An untranslatable plot: a judge convinces a beautiful woman to become his mistress by promising to pardon her brother. She agrees, but instead he sentences the brother to death. Distraught, she complains to the king, who orders the judge to marry her and then also sentences the judge to death. But the woman, now either behaving in accord with wifely principles or having fallen in love with the judge, persuades the king to pardon him. The couple live happily forever after. And oh also the brother was a rapist.
What's untranslatable about the story--and what's partially untranslatable about many of these novellae--is the presence of agonists, usually male, with complete, life-and-death power over the other agents in the story. In the original grad student story, the older man has his daughter's husband and her children killed and then like casually shows her the corpses. But also Creon, Agamemnon, the kings in Shakespeare: much of literature, until quite recently, can be read as a grappling with the misbehavior of absolutely empowered male authorities. Iuriste (the judge story) is interesting in that it has two layers of AEMA--the judge, and then the king, each of whom behave bizarrely.

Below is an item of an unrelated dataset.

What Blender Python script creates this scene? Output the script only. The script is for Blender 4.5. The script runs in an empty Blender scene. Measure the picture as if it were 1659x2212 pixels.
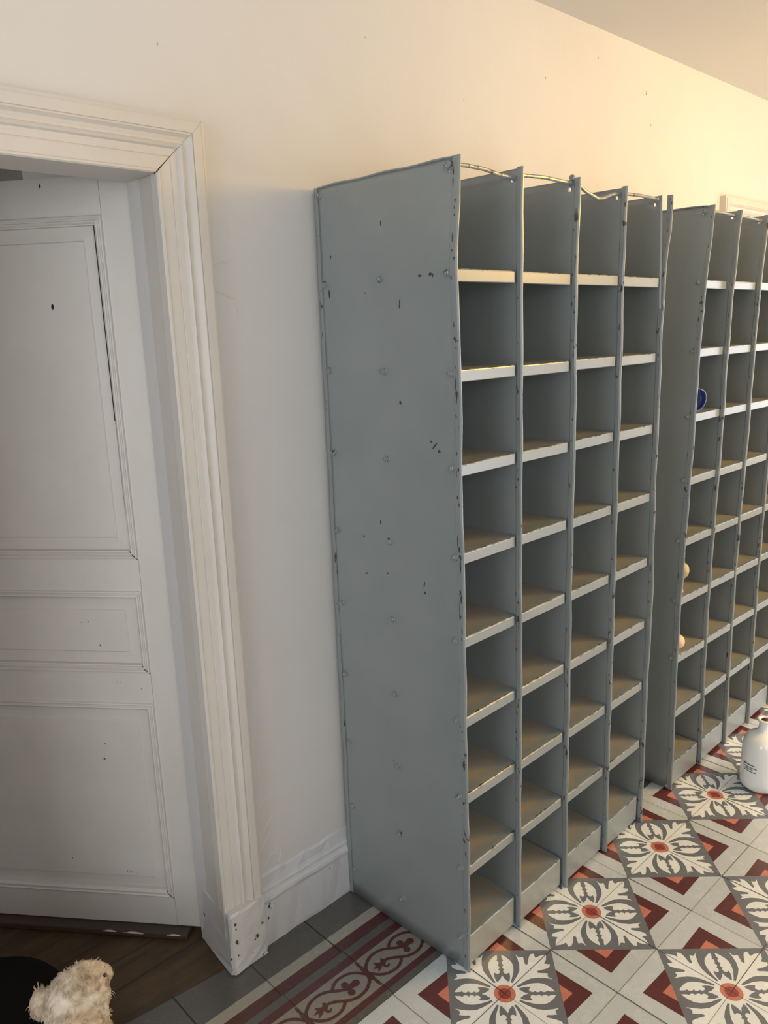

One of the common themes in the AEMA story is the development of excellent outcomes following displays of quiet (silent) virtuosity by the female protagonists--men in positions of power behave awfully, some of the time, but everything ends up okay if the women they're behaving awfully to just sit and bear it.
One thing that I want Pavel to do more often (at all) is try to connect these different items in the history of the novel to items in the social or economic history of the novel-writers or novel-readers. Art, especially popular art, spends a lot of time and energy reassuring its readers that the lives they're living are right or noble or otherwise defensible.